Bien sûr, la Turquie reste opposée à un Kurdistan indépendant. Toutefois, maintenant, son inquiétude est plus étroitement liée aux affaires politiques régionales qu'à la question kurde. La Turquie n'a aucun désir de servir de contrepoids stratégique à l'Iran et pense que seul un Irak dont l'intégrité territoriale reste intacte peut continuer à jouer ce rôle. En outre, la Turquie s'inquiète de la possibilité d'une guerre civile au Kurdistan entre les deux plus grandes factions kurdes.

Mais, contrairement à la Syrie ou à l'Iran, la Turquie souhaite réellement voir émerger un gouvernement fort et représentatif à Bagdad. Grâce aux pressions de l'UE, le problème kurde interne à la Turquie est en bonne voie de résolution de manière démocratique, la plupart des leaders kurdes s'étant engagés pour l'unité turque.

Pour que la Turquie reconsidère une intervention militaire au Kurdistan, il faudrait d'abord que les États membres de l'UE reviennent sur leur engagement à négocier l'accession de la turquie.

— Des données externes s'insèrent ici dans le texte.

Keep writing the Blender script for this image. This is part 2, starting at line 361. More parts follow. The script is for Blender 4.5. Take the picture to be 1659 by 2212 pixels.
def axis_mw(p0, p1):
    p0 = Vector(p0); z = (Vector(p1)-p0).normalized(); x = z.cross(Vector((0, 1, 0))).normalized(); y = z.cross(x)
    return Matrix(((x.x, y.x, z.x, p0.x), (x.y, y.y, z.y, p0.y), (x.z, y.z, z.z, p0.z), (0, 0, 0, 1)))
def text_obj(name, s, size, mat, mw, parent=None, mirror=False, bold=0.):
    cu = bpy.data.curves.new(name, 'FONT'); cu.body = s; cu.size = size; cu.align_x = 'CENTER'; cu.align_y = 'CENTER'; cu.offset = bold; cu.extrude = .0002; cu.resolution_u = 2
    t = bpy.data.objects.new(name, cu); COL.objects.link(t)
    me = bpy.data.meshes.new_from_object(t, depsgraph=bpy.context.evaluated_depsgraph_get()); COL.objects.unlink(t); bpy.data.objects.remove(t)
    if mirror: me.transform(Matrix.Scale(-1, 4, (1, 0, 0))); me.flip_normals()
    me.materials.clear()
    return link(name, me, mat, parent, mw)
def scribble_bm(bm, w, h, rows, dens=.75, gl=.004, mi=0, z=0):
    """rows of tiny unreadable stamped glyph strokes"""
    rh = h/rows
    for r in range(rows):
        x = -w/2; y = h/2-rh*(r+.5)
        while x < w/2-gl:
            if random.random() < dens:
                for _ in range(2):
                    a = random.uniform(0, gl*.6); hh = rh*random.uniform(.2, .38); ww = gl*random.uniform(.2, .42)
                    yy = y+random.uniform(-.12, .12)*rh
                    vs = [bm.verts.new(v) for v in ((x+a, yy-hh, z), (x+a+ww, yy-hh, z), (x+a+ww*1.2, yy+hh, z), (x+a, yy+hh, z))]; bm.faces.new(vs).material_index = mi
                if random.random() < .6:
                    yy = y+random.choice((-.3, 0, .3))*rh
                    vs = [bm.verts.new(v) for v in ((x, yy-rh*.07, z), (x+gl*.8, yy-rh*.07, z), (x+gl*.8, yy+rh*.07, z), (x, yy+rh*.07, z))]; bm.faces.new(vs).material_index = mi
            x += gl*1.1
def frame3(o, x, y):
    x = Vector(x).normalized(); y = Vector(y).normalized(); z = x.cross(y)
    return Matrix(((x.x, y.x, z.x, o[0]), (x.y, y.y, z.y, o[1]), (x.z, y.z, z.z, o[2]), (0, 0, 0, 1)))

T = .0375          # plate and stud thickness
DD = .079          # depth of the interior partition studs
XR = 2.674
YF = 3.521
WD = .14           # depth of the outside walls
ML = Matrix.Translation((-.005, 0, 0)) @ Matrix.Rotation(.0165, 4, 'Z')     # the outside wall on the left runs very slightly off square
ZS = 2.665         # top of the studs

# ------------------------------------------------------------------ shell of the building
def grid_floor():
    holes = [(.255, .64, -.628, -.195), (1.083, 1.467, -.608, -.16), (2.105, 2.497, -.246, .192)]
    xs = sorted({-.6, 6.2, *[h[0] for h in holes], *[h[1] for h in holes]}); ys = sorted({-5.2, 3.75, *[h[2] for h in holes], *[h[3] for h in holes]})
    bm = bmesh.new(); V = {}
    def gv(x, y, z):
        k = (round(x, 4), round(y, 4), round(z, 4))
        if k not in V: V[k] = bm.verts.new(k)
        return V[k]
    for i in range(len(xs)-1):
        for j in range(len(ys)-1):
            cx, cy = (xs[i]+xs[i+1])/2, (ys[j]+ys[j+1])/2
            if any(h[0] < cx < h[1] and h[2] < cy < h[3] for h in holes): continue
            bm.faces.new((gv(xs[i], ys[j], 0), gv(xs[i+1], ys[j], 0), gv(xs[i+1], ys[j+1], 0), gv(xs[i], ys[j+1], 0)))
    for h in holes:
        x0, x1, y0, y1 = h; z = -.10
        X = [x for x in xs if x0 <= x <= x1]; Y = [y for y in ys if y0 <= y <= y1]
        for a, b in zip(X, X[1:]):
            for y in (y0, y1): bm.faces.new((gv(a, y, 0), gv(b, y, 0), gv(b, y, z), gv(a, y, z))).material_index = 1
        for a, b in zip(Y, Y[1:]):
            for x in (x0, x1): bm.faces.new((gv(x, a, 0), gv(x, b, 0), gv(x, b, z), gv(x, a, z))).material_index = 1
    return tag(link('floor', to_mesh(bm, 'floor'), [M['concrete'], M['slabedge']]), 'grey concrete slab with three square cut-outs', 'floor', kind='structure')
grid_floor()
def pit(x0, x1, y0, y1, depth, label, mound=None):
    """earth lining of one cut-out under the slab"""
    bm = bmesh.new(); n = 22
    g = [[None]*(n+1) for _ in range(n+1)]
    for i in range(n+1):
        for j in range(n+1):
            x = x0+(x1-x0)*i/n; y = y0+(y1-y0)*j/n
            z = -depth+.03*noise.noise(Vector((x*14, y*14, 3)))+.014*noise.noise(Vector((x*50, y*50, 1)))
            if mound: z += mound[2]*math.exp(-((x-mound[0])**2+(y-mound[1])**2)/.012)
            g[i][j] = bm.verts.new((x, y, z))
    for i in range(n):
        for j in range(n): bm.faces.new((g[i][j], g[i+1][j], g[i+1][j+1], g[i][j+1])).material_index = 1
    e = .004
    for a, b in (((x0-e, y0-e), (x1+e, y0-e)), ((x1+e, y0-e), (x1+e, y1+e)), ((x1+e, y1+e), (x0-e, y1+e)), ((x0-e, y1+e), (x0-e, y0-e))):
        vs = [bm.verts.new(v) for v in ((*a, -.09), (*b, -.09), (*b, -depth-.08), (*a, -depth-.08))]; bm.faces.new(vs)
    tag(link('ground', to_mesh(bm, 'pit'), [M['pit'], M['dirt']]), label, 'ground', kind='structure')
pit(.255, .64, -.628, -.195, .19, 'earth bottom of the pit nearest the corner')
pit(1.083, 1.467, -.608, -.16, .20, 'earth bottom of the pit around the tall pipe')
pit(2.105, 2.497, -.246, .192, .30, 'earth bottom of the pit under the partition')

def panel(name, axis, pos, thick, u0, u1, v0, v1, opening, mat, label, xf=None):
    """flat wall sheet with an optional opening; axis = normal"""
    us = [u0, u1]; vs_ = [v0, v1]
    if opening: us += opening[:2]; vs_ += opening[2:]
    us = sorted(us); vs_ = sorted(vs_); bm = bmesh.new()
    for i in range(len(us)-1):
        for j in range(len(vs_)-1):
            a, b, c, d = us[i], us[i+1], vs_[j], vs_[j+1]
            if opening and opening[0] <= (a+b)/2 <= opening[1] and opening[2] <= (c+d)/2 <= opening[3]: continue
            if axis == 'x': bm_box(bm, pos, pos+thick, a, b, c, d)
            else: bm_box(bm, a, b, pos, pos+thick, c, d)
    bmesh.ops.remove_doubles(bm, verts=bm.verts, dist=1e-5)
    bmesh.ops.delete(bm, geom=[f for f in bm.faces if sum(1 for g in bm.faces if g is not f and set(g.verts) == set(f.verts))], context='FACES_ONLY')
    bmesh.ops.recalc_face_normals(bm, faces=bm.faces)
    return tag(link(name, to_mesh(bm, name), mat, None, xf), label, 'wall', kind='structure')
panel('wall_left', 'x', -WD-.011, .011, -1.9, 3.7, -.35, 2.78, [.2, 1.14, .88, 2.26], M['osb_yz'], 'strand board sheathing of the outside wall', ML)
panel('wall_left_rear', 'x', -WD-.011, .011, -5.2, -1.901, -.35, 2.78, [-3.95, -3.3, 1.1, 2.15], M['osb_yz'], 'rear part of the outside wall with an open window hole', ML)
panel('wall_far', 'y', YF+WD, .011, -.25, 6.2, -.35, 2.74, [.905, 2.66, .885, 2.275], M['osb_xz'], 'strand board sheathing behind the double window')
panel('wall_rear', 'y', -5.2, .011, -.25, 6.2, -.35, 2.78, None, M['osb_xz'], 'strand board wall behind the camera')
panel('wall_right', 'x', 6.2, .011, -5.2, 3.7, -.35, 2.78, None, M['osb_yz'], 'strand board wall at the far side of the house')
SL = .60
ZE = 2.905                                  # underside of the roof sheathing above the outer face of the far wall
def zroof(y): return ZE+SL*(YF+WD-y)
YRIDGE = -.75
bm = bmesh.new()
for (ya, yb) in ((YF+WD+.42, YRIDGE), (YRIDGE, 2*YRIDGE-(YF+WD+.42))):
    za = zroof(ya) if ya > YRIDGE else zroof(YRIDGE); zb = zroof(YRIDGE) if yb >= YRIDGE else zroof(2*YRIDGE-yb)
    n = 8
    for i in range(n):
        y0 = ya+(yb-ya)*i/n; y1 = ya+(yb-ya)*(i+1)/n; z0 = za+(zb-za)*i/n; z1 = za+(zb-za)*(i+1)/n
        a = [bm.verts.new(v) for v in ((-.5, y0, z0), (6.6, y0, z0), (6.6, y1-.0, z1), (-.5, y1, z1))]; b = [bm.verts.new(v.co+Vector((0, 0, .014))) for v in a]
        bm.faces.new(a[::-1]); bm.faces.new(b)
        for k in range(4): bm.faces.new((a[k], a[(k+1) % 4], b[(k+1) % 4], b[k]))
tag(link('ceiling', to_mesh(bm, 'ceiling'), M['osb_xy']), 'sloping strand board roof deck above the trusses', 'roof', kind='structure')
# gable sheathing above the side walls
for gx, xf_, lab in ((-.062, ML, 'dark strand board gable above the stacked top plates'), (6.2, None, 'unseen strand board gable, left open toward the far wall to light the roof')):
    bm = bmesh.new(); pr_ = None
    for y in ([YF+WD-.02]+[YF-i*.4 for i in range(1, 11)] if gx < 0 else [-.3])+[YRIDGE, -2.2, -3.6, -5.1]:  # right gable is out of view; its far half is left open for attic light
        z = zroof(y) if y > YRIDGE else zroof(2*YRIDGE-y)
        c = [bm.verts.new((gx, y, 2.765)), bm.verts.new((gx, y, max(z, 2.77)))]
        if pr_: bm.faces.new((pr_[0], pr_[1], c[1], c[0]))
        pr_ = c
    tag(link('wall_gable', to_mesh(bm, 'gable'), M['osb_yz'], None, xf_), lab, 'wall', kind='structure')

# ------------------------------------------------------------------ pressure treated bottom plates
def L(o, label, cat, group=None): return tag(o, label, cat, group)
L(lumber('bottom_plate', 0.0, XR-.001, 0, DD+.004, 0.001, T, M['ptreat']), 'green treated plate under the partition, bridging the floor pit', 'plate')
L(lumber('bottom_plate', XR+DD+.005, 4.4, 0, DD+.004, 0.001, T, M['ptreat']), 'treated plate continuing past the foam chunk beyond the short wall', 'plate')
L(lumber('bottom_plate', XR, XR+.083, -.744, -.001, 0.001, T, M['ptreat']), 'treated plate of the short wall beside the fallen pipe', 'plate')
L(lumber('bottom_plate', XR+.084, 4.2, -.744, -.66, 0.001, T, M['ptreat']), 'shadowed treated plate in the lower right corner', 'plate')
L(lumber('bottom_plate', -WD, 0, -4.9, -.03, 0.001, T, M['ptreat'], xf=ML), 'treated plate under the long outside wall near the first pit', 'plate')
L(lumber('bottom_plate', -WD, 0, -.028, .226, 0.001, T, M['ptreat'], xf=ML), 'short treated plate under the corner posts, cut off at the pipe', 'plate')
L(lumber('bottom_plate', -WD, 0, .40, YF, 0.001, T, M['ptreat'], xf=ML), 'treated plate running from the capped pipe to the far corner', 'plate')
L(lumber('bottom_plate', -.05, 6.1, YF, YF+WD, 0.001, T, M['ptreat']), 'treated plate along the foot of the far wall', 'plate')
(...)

Il serait également dramatique que les Kurdes tentent par la force de modifier l'équilibre démographique de la ville multiethnique de Kirkuk.

La Turquie préférerait sans doute qu'il soit accordé à la ville de Kirkuk et à sa large population turque un statut spécial dans le projet de constitution irakienne à venir. Les États-Unis montrent aussi qu'ils ont compris l'importance de préserver la diversité ethnique dans la ville de Kirkuk et font pression sur leurs alliés kurdes.

La diplomatie turque est ainsi devenue une tâche bien équilibrée et calibrée, qui se rapproche des positions européennes sur le Moyen-Orient tout en restant favorable à des relations serrées avec les États-Unis Si cette approche réussit, le pont entre l'Europe et l'Asie pourrait également devenir un pont vers l'Amérique.